Database Noisy Neighbours

On a recent project we decided to completely overhaul our database system. The existing system used a separate database per customer which meant we had a lot of database connection pools that could not be re-used. Moreover, it complicated the logic to connect to the correct database. We wanted to go for a more unified and easier model by having all of our data in a single database. The story took a bit of an unexpected turn and caused us some headaches.

First of all, there were a lot of changes required to make it work, such as doing some mapping on the ids, adding a new customer field per entry and checking on it to prevent customers from seeing/requesting each others data. This was already tricky enough, but in the end we managed to find a solution that was ready for the final migration towards a single database.

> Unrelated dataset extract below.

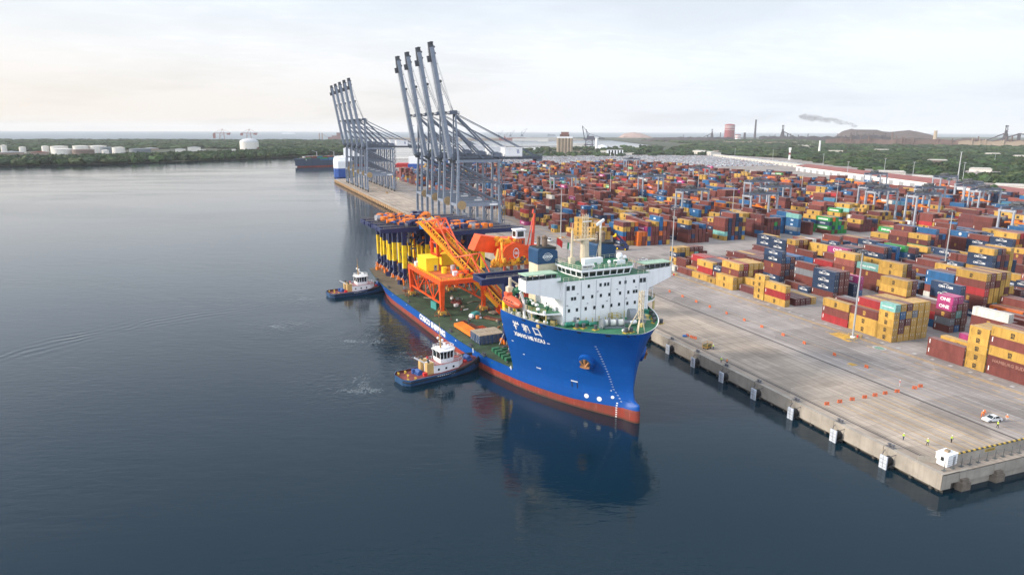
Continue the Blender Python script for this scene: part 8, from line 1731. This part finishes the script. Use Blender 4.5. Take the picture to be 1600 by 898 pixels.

I did not expect to see the database suffer so much from having all this data collapsed together. I assumed that a modern database would be able to handle huge amounts of data if the database model was made properly, the right indices were added and the queries were sound. But I guess my assumptions were a bit optimistic since we saw the performance of our application drop a lot. Before I go over all the reasons that are a factor in this drop in performance, I will first explain my reasoning why I didn't expect a big issue.

First of all, modern SQL databases are very performant and should be able to process thousands of entries within no time. While some of our tables contain a big amount of rows, nothing that really scared me, especially since in most cases you would only extract a fraction of those rows. Hence a good index would suffice to filter down all the data to a manageable amount.

Secondly, the current database setup, even though it had different databases for each customer, they were all located on the same database server. The main idea of having separate databases is that you can have them on different servers, as typically it is the I/O, CPU or memory usage that seeps over from one custom to another. This was not a problem in our current setup, so why would it be a problem in the single database setup? We still had the same disk, same CPU and memory available. If anything, I would think that our memory (and maybe even cpu) usage would go down as we don't need to keep all those connection pools available.

The only factor that we considered could cause issues is simply the size of the tables that has become much bigger, but as I mentioned before, by adding an index per customer, the database should be able to quickly reduce the table to the rows for that customer. When we went live with the single database, we did however quickly see degraded performance, and we quickly rushed to do some quick fixes to try to get performance back up to the previous level.

So what caused this to go so wrong? What did I not foresee? Well, there are a couple of factors that come into play. First of all, the current database was a MySQL 5.7 using the MYISAM engine, which you can't really call up-to-date, but due to circumstances, we can't update the version. Would a more recent version of MySQL have performed better? Maybe, would the InnoDB engine perform better? We have done tests with that, and nothing really indicated towards any better performance, we still don't understand exactly why this is, since InnoDB should be more advanced than MYISAM, but it is what it is. The fact is that MYISAM is very limited: it doesn't support transaction, doesn't support combining indices or allows you to do partitioning on your data, which does limited our options to improve performance.

Another problem with the MYISAM engine is that it can cause big table locks, it does this because it doesn't support transactions and have to guarantee consistency. A table lock is however a killer if all of your customers are working on the same table.

The database is however not the only culprit, our application (which is old and poorly written) is to blame as well. It often executes too many queries that are poorly written, which adds load on the database. This however did not change compared to the previous setup with split up databases per customer, but the impact of a poorly written query becomes much worse when you execute it on a big table.

With some fine-tuning of the MySQL settings, adding some missing indices and even rewriting some queries we managed to get the application to perform again at the same level as before the migration. But it is a fragile baseline, if one of our customers does an action that fetches a lot of data from the database, our entire application, all of our customers are impacted. This was not the case before the migration and is exactly what the noisy neighbour problem is all about.

But even after this painful experience, I would never design a multi-tenant system with a database per customer unless if there is a good reason for it. This project has too many things going against it to be used as an example against a single database system. I still believe that a modern database will not suffer this much from such a setup. The thing is, the single database setup has a lot of advantages as well. Our database migrations are much faster, as they only need to be executed on a single database instead of on each customer database separately. We did see a decrease in our used RAM because we don't need to have a connection pool per database (which most of the time is not being used). The available resources we have are now used more efficiently, the only bottleneck I still see is the disk we have on the server.

An interesting story is, that while we were doing the migration towards a single database, we have heard of another company doing the opposite. They went from a single database towards a per-customer database. It is impossible to tell who is right since our applications and use cases may be completely different. And who knows, maybe in 10 or 15 years, this project will be converted again into a per customer database application.